— What to do —
Report the count of lines containing the word "follow" in the entries below, and nothing more.

— Recorded data —
— begin —
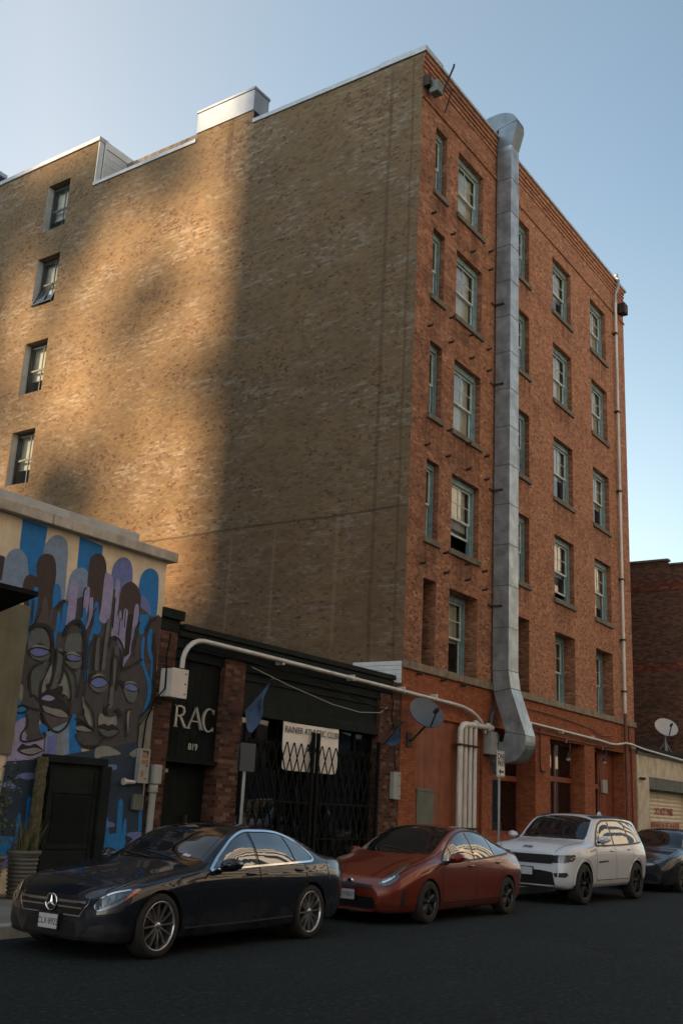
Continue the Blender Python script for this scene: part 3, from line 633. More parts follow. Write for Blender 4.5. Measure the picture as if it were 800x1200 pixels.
# ------------------------------------------------------------------ the tall brick building
B = thing('brick_apartment_building', (8.3, 12, .15), 'tall red brick apartment block with ochre side wall and steel duct', 'building')
ROWS = [(18.95, 21.1), (15.58, 17.73), (12.02, 14.2), (8.55, 10.72), (5.2, 7.45)]
COLS = [(.87, 1.56), (2.28, 3.92), (5.75, 7.39), (9.37, 11.04), (12.97, 14.6)]
LROWS = [(22.12, 24.13), (18.95, 20.95), (15.4, 17.45), (11.94, 13.96)]
holes = [(a, b, c, d, .20 if r < 4 else .42) for r, (c, d) in enumerate(ROWS) for a, b in COLS]
m = MB(); wall(m, (0, 16.73), (5.0, 22.45), holes, F3)
part('wall', m, 'front_brick', B)
lh = [(15.48, 16.74, c, d, .36) for c, d in LROWS]
m = MB(); wall(m, (0, 30), (.15, 26.1), lh, W3, 0, (0, 1, 0, 0), top=[(0, 6.46, 23.1), (6.46, 8.97, 23.62), (8.97, 14.1, 23.28), (14.1, 20.2, 25.22), (20.2, 30, 25.9)], flip=True)
part('party_wall', m, ['wall_brick', 'plaster'], B)
m = MB(); m.face([(16.73, 0, .15), (16.73, 30, .15), (16.73, 30, 23.1), (16.73, 0, 23.1)]); m.face([(16.73, 30, .15), (0, 30, .15), (0, 30, 26), (16.73, 30, 26)])
m.face([(.3, 0.35, 22.6), (16.73, .35, 22.6), (16.73, 30, 22.6), (.3, 30, 22.6)], 1)
m.face([(.0, 14.1, 22.6), (16.7, 14.1, 22.6), (16.7, 14.1, 25.1), (.0, 14.1, 25.1)], 0); m.face([(0, 14.1, 25.1), (16.7, 14.1, 25.1), (16.7, 30, 25.1), (0, 30, 25.1)], 1)
part('wall', m, ['far_brick', 'roof'], B)
for yy in (5.2, 8.6, 12.0, 15.4, 18.8):     # floors keep the rooms dark
    pass
m = MB(); m.box(1.4, 16.4, 2.6, 2.7, 5.3, 22.5)
for z in (8.0, 11.35, 14.85, 18.3): m.box(.3, 16.4, .5, 2.6, z, z+.2)
for x in (1.95, 4.9, 8.4, 12.0): m.box(x, x+.1, .5, 2.6, 5.3, 22.5)
part('room_partition', m, 'stone', B)
m = MB(); m.box(1.35, 1.4, 10, 22, 9, 25); part('room_partition', m, 'stone', B)
# corbelled brick cornice and string course
m = MB()
for k, (z0, z1, d) in enumerate(((22.45, 22.54, .025), (22.54, 22.62, .006), (22.62, 22.70, .035), (22.70, 22.77, .015), (22.77, 22.87, .05), (22.87, 22.94, .03), (22.94, 23.10, .065))):
    m.box(.004, 16.73+d*.6, -d, .3, z0, z1)
part('cornice', m, 'front_brick', B)
m = MB(); m.box(0, 16.76, -.045, .0, 21.56, 21.64); part('string_course', m, 'front_brick', B, bev=.006)
m = MB(); m.box(-.05, 1.0, -.12, .4, 23.10, 23.28); m.box(1.0, 16.9, -.12, .4, 23.10, 23.20); m.box(-.05, .4, .4, 1.5, 23.10, 23.30); m.box(-.05, .35, 1.5, 6.46, 23.10, 23.25)
m.box(-.05, .35, 8.99, 14.1, 23.28, 23.42); m.box(-.06, .4, 14.02, 20.2, 25.22, 25.40); m.box(-.08, .45, 20.2, 30, 25.9, 26.08); m.box(16.6, 16.9, .4, 30, 23.10, 23.2)
part('coping', m, 'coping', B, bev=.01)
m = MB(); m.box(-.04, .72, 6.46, 9.0, 23.62, 24.42); m.box(-.07, .75, 6.43, 9.03, 24.42, 24.52); part('vent_housing', m, 'sheet', B, bev=.012)
m = MB(); m.box(.0, .24, 14.06, 14.1, 23.42, 25.22); part('parapet_return', m, 'white_siding', B)
m = MB()
for k in range(11): m.box(.26, 1.65, 13.99-.004*(k % 2), 14.05, 23.3+.155*k, 23.3+.155*k+.145)
m.box(.26, 1.7, 13.95, 14.05, 25.0, 25.3); part('siding', m, 'white_siding', B)
# belt course and ground floor
m = MB(); m.box(-.02, 16.78, -.07, .0, 5.0, 5.2); part('belt_course', m, 'stone', B, bev=.012)
m = MB(); wall(m, (0, 16.73), (.15, 5.0), [(.75, 4.33, .15, 3.92, .07), (4.95, 7.84, 1.1, 4.0, .55), (8.92, 11.74, .8, 4.0, .42), (12.66, 15.49, .15, 4.0, .42)], F3)
part('ground_floor_wall', m, 'painted_brick', B)
m = MB(); m.box(.72, 4.36, .072, .10, .15, 3.95); part('infill_panel', m, 'red_paint', B)
m = MB(); m.box(.95, 1.8, .045, .075, .2, 2.14); m.box(.92, 1.83, .03, .05, 2.10, 2.17); part('utility_door', m, 'utility_green', B, bev=.008)

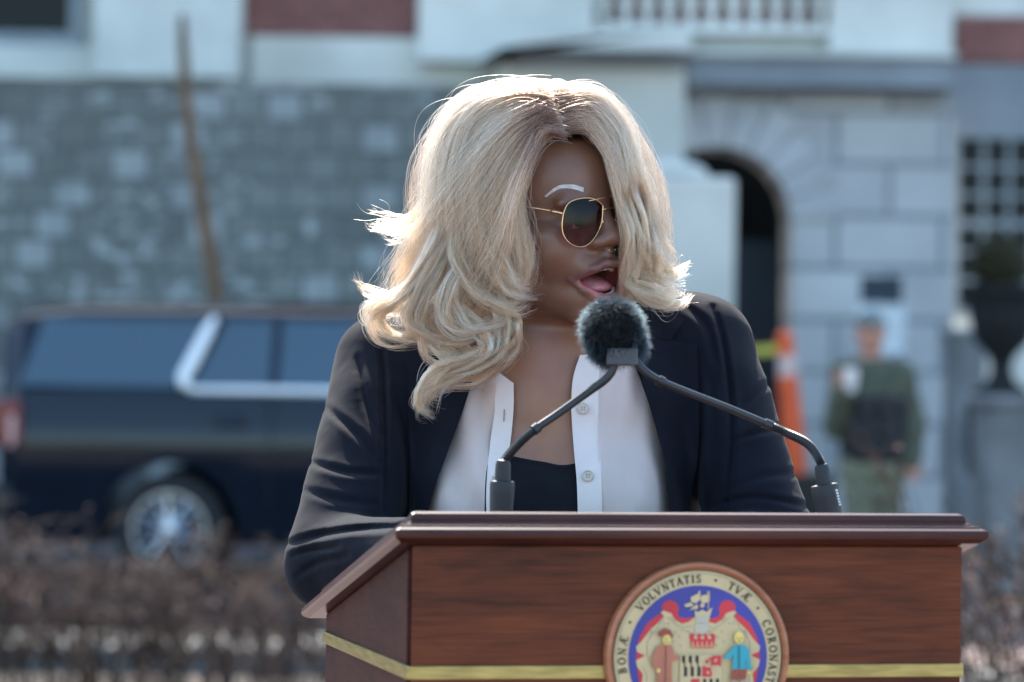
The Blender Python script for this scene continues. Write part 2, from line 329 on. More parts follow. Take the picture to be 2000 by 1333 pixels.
# hedges of bare twigs
twig_m = mat('bare_twigs', (.065, .040, .028), .9, 3, .4, col2=(.035, .022, .016))
bud_m = mat('reddish_buds', (.11, .036, .036), .8, 3, .4, col2=(.055, .032, .020))
def hedge(px0, px1, ytop, Y0, Y1, n, label, seed, gm=None):
    r = random.Random(seed); h = empty('hedge', (P((px0+px1)/2, 1100, Y0).x, Y0, 0)); tag(h, label, 'hedge')
    x0, x1 = P(px0, 1000, Y0).x, P(px1, 1000, Y0).x; b = MB(); bb = MB()
    for i in range(n):
        x = r.uniform(x0, x1); y = r.uniform(Y0, Y1); ht = (CAMZ-(ytop-680)*Y0/FPX)*(r.uniform(.80, 1.04) if i % 4 else r.uniform(1.0, 1.24))
        ht += .05*math.sin(x*2.1)+.03*math.sin(x*5.3)
        p = Vector((x, y, 0)); d = Vector((r.gauss(0, .16), r.gauss(0, .16), 1)); pts = [p.copy()]
        for k in range(5): p = p + d*ht/5; d = d+Vector((r.gauss(0, .13), r.gauss(0, .13), 0)); pts.append(p.copy())
        b.tube(pts, [.008, .007, .006, .005, .004, .002], 3, False)
        for k in range(9):
            j = r.randint(2, 4); q = pts[j].lerp(pts[j+1], r.random()); e = q+Vector((r.gauss(0, .12), r.gauss(0, .12), r.uniform(.04, .2)))
            e.z = min(e.z, ht*1.03)
            b.tube([q, q.lerp(e, .5)+Vector((r.gauss(0, .02), 0, .01)), e], [.004, .003, .0015], 3, False)
            for s_ in ((.5, 1.0) if q.z > ht*.45 else ()):
                f = q.lerp(e, s_); u = Vector((r.gauss(0, 1), r.gauss(0, 1), r.gauss(0, 1))).normalized()*.013; v = u.orthogonal()*.55
                bb.add([f-u, f+v, f+u, f-v], [(0, 1, 2, 3)])
    b.build('twigs', twig_m, h); bb.build('buds', bud_m, h)
hedge(-1500, 700, 1130, 14.2, 15.4, 400, 'brown leafless hedge with reddish buds in front of the dark vehicle', 5)
hedge(1930, 2350, 1075, 9.8, 10.6, 45, 'thin leafless twiggy hedge at the right beyond the lectern', 6)
# ---------------------------------------------------------------- dark vehicle
VO = P(330, 1045, 24.5); VO.z = .36
suv = empty('parked_suv', (VO.x, VO.y, 0)); tag(suv, 'large dark navy sport utility vehicle with chrome window trim parked before the stone wall', 'car')
navy = mat('navy_car_paint', (.005, .010, .020), .16, 2, .1, coat=.12, spec=.4)
navyglass = mat('tinted_side_glass', (.012, .05, .08), .05, 1, .1, spec=.8, coat=.2, IOR=1.75)
chrome = mat('chrome', (.95, .97, .98), .3, 3, .02, metal=.25)
tyre_m = mat('tyre_rubber', (.02, .02, .022), .8, 20, .3, .3, 80)
def VL(x, y, z): return (VO.x+x, VO.y+y-.04, z)
xs = [-1.10, -1.07, -.98, -.6, 0, .6, 1.2, 1.8, 2.3, 2.7, 3.0, 3.4, 3.7, 3.82, 3.86]
def sect(x):
    rf = 1.83 if x < 1.6 else max(1.18, 1.83-(x-1.6)*.62) if x < 2.65 else 1.16-(max(0, x-2.7))**2*.12
    if x < -.9: rf = 1.83-(-.9-x)*.55
    bl = 1.24 if x < 2.3 else 1.24-(x-2.3)*.09
    bl = min(bl, rf-.02); wt = max(bl+.01, rf-.13)
    ins = .10 if x < -1.05 or x > 3.8 else .03 if x < -.95 or x > 3.6 else 0
    t = (wt-bl)/.5*.17
    return [(.20+ins, .26), (.085+ins, .30), (.055+ins, .52), (.038+ins, .66), (0+ins, .86), (.02+ins, 1.02), (.075+ins, bl), (.10+ins, bl+.01), (.10+ins+t, wt), (.16+ins+t, wt+.06), (.35+ins+t*.6, rf-.015), (1.0, rf)]
V = []; F = []
for x in xs:
    s_ = sect(x); full = s_+[(2.0-y, z) for y, z in s_[-2::-1]]
    V += [VL(x, y, z) for y, z in full]
m_ = len(full)
for i in range(len(xs)-1):
    for j in range(m_-1): F.append((i*m_+j, i*m_+j+1, (i+1)*m_+j+1, (i+1)*m_+j))
    F.append((i*m_+m_-1, i*m_, (i+1)*m_, (i+1)*m_+m_-1))
F += [tuple(range(m_-1, -1, -1)), tuple((len(xs)-1)*m_+j for j in range(m_))]
body = mesh('body', V, F, navy, None, True); body.data.set_sharp_from_angle(angle=R(28))
cut = MB()
for x in (0, 2.98): cut.lathe([(.43, -.3), (.43, 2.6)], VL(x, 0, .36), (0, 1, 0), 40)
cut_o = cut.build('cutter'); bo = body.modifiers.new('b', 'BOOLEAN'); bo.object = cut_o; bo.operation = 'DIFFERENCE'; bo.solver = 'EXACT'
dg = bpy.context.evaluated_depsgraph_get(); me = bpy.data.meshes.new_from_object(body.evaluated_get(dg)); body.modifiers.clear(); body.data = me
bpy.data.objects.remove(cut_o); body.parent = suv; body.matrix_parent_inverse = Matrix.Translation(-wloc(suv))
def sidey(z): return .10+(z-1.25)/.46*.156
def pane(x0b, x1b, x0t, x1t, z0=1.27, z1=1.70, name='window', m=navyglass, out=.006, th=.004):
    for side in (0, 1):
        b = MB()
        f = lambda x, z, o_: VL(x, (sidey(z)-o_) if not side else 2-(sidey(z)-o_), z)
        q = [(x0b, z0), (x1b, z0), (x1t, z1), (x0t, z1)]
        b.add([f(x, z, out) for x, z in q]+[f(x, z, out-th) for x, z in q], [(0, 1, 2, 3), (7, 6, 5, 4), (0, 4, 5, 1), (1, 5, 6, 2), (2, 6, 7, 3), (3, 7, 4, 0)]); b.build(name, m, suv)
pane(-.98, .02, -.84, .22); pane(.13, .62, .34, .64); pane(.68, 1.42, .70, 1.40); pane(1.48, 2.25, 1.46, 1.95)
b = MB(); f = lambda x, z: VL(x, sidey(z)-.02, z)
b.tube([f(x, z) for x, z in ((.26, 1.72), (.21, 1.62), (.13, 1.45), (.07, 1.33), (.075, 1.285), (.13, 1.262))], [.02, .040, .046, .044, .036, .026], 10)
b.tube([f(x, 1.253) for x in (.12, .5, 1.2, 1.9, 2.3)], .026, 8)
b.build('window_trim', chrome, suv, smooth=True)
b = MB(); b.box(VL(1.42, .06, .97), VL(1.63, .10, 1.005), .01); b.build('door_handle', navy, suv)
b = MB(); b.box(VL(.28, -.005, 1.02), VL(.50, .03, 1.06), .01); b.build('door_handle', navy, suv)
b = MB(); b.lathe([(.085, 0), (.08, .004)], VL(.36, .012, 1.11), (0, -.97, .243), 24); b.build('fuel_cap', navy, suv)
for x in (.64, 1.45):
    b = MB(); b.box(VL(x-.004, -.004, .5), VL(x+.004, .06, 1.22)); b.build('door_seam', tyre_m, suv)
red = mat('red_lens', (.18, .004, .008), .2, 3, .2, coat=1); pinkw = mat('clear_lens', (.75, .45, .45), .2)
for yy in (-.012, 1.912):
    tl = MB(); tl.box(VL(-1.14, yy, .88), VL(-.95, yy+.1, 1.18), .03); tlo = tl.build('tail_light', red, suv)
    k_ = MB(); k_.box(VL(-1.03, yy-.006, .88), VL(-.99, yy+.03, 1.08), .005); k_.build('clear_strip', pinkw, tlo)
b = MB(); b.box(VL(-1.2, .1, .42), VL(-1.0, 1.9, .64), .05); b.build('rear_bumper', mat('black_trim', (.02, .02, .024), .5), suv)
b = MB(); b.box(VL(-.98, .35, 1.30), VL(-.9, 1.65, 1.7), .02); b.build('rear_window', navyglass, suv)
b = MB(); b.box(VL(3.78, .15, .4), VL(3.9, 1.85, .62), .05); b.build('front_bumper', navy, suv)
for yy in (.1, 1.62):
    b = MB(); b.box(VL(3.7, yy, .78), VL(3.87, yy+.28, .93), .02); b.build('headlight', pinkw, suv)
def wheel(x, y, sgn):
    w_ = empty('wheel', (0, 0, 0)); w_.parent = suv; w_.location = Vector(VL(x, y, .36))-suv.location; c = VL(x, y, .36); ax = (0, -sgn, 0)
    b = MB(); b.lathe([(.236, -.07), (.236, -.12)], c, ax, 32); b.build('gap_shade_disc', mat('spoke_gap_shade', (.03, .03, .035), .6), w_)  # added dark disc, paints the shade between the spokes
    b = MB(); b.lathe([(.24, -.24), (.33, -.235), (.355, -.2), (.36, -.1), (.355, -.02), (.33, .0), (.245, -.005), (.24, -.03), (.235, -.2)], c, ax, 48, False); b.build('tyre', tyre_m, w_, angle=40)
    b = MB(); b.lathe([(.245, -.02), (.24, .004), (.226, .004), (.222, -.03), (.226, -.06), (.24, -.06)], c, ax, 48, False)
    for k in range(12):
        a = 2*math.pi*k/12; d = .06 if k % 2 else -.06
        p = lambda r, q, h: Vector(c)+Vector((math.cos(q)*r, -sgn*h, math.sin(q)*r))
        b.tube([p(.04, a, .0), p(.12, a+d*.6, .0), p(.226, a+d, -.005)], [.020, .014, .012], 6)
    b.lathe([(.06, -.03), (.06, .008), (.045, .016), (.01, .018)], c, ax, 24)
    b.build('rim', mat('alloy', (.62, .64, .68), .28, 4, .1, metal=1) if 'alloy' not in bpy.data.materials else bpy.data.materials['alloy'], w_, angle=35)
for x in (0, 2.98): wheel(x, .03, 1); wheel(x, 1.97, -1)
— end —
— Solution for this exercise —
2